16 November 2012

Seneca on dying powerfully

...vita, si moriendi virtus abest, servitus est. ... nulla tibi nova est, nulla non iam odiosa ipsa satietate. Quis sit vini, quis mulsi sapor scis: nihil interest centum per vesicam tuam an mille amphorae transeant: saccus es. ... Vivere vis: scis enim? Mori times: quid porro? ista vita non mors est? ... Quomodo fabula, sic vita: non quam diu, sed quam bene acta sit, refert. Nihil ad rem pertinet quo loco desinas. Quocumque voles desine: tantum bonam clausulam inpone.

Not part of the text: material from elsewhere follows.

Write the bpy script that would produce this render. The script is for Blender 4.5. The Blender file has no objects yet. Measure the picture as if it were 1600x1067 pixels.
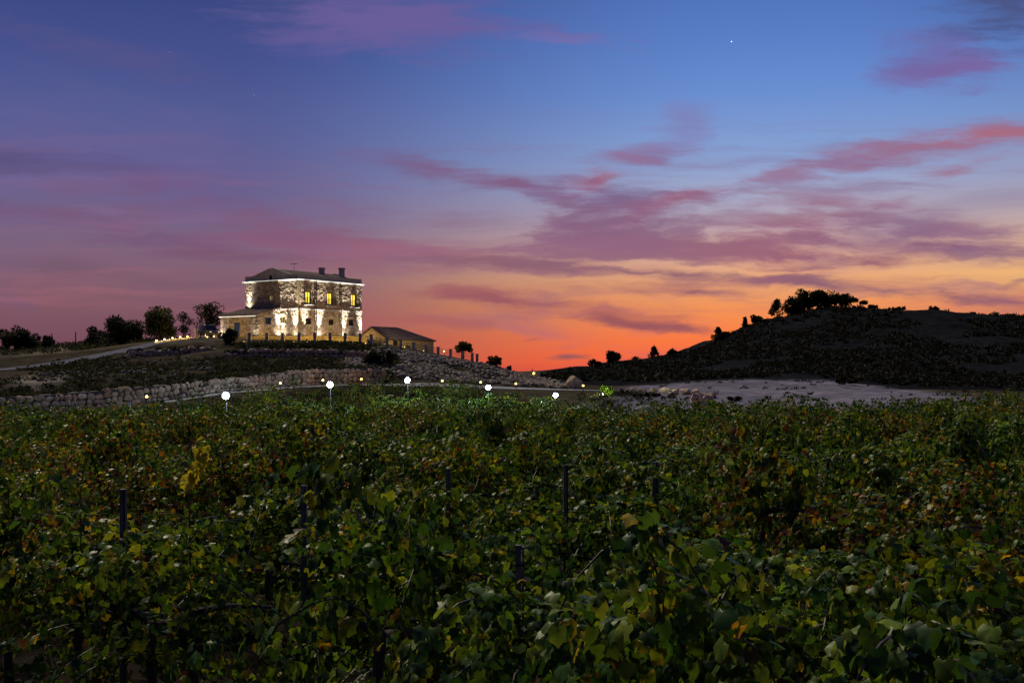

Seneca Epistulae ad Lucilium LXXVII

"...life, if the power of dying is absent, is servitude. ...   Nothing is new to you; there's nothing that isn't already hateful through satiety. What the taste of wines and cordials is, you know; it makes no difference whether your bladder passes a hundred or a thousand bottles -- you're just a sack. ...You want to live -- do you know how? You fear death -- what else? Is this life not death? ...  Like a fable, it isn't important how long life is, but how well it is acted. Nothing matters where you stop. Wherever you want, stop. Only impose a good ending."

The idea of dying powerfully with a good ending is alien to us today, isn't it?